$A$ cylinder with base radius $8\, cm$ and height $2\, cm$ is melted to form a cone of height $6\, cm$. The radius of the cone will be (in $cm$):

$A$ rectangular piece of paper is $22 \text{ cm}$ long and $10 \text{ cm}$ wide. $A$ cylinder is formed by rolling the paper along its length. The volume of the cylinder is

$A$ semicircular sheet of metal of diameter $28 \, cm$ is bent into an open conical cup. The capacity of the cup (taking $\pi = \frac{22}{7}$) is (in $cm^3$):

$A$ tent is in the shape of a right circular cylinder up to a height of $3\, m$ and then becomes a right circular cone with a maximum height of $13.5\, m$ above the ground.

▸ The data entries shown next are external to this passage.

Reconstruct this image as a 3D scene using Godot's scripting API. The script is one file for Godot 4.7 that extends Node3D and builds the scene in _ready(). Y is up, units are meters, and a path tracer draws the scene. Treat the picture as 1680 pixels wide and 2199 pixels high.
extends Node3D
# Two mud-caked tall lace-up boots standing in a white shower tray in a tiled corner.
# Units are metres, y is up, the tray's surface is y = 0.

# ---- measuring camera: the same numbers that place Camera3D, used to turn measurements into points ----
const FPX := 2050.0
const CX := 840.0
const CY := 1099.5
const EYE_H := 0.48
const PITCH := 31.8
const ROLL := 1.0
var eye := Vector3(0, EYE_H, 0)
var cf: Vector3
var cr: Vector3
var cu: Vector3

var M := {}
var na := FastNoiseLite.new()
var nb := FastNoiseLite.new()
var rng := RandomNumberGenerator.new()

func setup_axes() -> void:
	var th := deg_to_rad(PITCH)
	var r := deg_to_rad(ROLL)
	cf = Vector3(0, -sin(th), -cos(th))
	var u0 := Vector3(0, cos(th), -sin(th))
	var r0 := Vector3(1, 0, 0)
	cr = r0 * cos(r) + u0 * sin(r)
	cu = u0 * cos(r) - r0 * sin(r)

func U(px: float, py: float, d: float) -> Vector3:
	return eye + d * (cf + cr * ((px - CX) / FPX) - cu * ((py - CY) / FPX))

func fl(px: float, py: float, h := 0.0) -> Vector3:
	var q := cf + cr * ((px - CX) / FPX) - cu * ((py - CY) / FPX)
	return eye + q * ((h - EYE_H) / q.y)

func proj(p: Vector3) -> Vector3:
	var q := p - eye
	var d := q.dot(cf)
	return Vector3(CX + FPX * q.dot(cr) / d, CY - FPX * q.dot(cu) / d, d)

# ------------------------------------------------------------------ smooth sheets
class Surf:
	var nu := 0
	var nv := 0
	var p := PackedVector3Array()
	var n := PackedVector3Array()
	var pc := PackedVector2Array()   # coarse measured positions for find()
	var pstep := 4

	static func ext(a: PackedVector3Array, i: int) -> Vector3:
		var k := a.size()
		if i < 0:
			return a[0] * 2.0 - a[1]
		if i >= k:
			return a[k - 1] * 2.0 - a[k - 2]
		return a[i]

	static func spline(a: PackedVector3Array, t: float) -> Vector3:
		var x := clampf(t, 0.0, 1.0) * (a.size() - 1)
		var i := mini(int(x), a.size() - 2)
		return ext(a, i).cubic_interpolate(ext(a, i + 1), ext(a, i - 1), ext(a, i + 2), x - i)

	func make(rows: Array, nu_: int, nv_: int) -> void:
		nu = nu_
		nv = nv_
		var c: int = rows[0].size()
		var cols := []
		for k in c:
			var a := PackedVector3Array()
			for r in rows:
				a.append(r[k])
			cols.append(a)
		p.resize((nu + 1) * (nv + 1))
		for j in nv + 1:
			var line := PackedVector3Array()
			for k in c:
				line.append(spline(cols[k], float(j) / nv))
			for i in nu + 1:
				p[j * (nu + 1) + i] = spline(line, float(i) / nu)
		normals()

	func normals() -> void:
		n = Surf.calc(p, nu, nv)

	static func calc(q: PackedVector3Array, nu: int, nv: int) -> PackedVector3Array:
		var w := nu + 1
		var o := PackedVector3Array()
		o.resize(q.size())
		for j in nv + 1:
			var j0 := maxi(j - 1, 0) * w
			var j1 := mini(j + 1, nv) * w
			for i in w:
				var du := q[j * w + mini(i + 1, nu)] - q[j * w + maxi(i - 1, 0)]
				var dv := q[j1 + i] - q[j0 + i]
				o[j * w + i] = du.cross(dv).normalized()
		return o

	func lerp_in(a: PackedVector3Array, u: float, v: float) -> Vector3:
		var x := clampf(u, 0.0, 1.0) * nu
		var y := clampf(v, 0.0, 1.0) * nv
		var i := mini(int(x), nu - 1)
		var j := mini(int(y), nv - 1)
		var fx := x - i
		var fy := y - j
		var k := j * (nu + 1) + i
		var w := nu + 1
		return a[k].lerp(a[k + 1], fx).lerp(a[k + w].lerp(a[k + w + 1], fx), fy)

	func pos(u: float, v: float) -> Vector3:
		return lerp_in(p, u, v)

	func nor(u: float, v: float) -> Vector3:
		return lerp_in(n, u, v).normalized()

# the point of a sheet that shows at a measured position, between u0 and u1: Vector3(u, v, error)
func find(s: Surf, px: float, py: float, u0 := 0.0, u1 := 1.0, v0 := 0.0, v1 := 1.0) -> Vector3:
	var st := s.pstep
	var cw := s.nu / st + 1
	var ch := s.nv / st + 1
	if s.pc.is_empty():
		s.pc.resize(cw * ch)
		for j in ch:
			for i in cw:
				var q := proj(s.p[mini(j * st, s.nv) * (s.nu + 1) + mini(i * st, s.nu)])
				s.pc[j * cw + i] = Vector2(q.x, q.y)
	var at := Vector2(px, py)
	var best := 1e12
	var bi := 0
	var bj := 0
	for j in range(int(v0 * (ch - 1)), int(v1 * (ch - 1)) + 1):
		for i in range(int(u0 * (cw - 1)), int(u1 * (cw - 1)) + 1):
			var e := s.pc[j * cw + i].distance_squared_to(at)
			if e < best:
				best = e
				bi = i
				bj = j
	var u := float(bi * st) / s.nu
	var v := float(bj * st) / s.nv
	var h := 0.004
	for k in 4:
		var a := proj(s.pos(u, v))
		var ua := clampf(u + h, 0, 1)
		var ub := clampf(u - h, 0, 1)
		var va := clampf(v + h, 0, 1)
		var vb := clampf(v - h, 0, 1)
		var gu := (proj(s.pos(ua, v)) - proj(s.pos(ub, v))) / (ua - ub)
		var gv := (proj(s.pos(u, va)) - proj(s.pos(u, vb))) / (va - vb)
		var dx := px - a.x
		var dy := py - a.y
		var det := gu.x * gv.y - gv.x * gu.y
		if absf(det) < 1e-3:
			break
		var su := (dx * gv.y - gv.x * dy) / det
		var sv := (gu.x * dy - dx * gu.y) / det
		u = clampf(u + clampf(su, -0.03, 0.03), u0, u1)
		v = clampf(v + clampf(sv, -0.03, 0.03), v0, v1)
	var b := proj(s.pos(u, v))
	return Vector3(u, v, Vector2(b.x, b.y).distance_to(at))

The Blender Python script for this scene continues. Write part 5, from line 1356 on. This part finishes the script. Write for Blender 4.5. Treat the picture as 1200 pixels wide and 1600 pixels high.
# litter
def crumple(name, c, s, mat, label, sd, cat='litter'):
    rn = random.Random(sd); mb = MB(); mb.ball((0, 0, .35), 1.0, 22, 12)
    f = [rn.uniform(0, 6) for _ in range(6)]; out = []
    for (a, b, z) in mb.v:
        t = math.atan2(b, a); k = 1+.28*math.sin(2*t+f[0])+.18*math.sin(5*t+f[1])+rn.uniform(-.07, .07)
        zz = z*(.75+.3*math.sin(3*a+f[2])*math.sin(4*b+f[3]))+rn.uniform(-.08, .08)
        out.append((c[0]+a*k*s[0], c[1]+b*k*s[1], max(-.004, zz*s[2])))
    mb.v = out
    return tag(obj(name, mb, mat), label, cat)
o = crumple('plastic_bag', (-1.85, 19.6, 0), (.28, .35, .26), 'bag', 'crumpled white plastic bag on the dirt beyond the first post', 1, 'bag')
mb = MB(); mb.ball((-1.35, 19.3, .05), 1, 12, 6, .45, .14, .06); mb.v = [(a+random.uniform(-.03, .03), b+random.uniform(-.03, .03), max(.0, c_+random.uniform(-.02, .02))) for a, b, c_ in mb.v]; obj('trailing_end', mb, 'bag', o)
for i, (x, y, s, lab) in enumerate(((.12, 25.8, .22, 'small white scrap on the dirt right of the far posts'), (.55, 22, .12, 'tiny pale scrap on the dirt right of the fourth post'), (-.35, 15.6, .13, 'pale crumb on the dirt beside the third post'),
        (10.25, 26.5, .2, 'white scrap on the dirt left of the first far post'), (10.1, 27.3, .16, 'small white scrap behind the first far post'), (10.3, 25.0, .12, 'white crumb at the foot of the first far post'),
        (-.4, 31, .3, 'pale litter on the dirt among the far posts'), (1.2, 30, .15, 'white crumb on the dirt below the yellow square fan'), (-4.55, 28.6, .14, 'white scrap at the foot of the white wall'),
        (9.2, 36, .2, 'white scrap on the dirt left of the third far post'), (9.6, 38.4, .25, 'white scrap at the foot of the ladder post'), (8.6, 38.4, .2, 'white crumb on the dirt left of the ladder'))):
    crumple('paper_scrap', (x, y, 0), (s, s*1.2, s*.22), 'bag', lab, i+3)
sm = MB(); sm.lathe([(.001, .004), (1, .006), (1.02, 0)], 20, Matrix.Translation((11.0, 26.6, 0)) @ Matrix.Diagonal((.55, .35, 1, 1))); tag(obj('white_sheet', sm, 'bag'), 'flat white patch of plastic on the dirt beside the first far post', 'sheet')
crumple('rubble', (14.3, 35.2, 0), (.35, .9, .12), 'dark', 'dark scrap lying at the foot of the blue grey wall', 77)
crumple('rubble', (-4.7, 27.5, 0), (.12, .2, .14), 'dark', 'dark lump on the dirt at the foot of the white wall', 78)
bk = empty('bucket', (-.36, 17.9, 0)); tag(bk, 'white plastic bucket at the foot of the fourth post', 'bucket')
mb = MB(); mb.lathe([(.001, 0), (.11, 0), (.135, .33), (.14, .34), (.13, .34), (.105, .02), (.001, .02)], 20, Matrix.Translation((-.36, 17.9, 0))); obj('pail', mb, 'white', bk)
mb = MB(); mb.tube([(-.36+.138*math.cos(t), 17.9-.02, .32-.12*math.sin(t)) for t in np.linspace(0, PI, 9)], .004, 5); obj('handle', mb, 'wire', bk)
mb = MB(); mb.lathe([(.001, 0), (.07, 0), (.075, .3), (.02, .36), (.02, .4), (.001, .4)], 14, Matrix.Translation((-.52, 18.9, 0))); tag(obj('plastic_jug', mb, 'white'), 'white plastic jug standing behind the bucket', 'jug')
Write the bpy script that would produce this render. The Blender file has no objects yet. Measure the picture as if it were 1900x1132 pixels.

If the radius of the base is $14\, m$,find the cost of painting the inner side of the tent at the rate of ₹ $2$ per $m^2$ (in ₹).

$1496 \, cm^3$ of a metal is used to cast a pipe of length $28 \, cm$. If the internal radius of the pipe is $8 \, cm$,then the outer radius of the pipe is (in $cm$):

The volume of a cube is $729 \, cm^3$. The total surface area of the cube is ........ $cm^2$.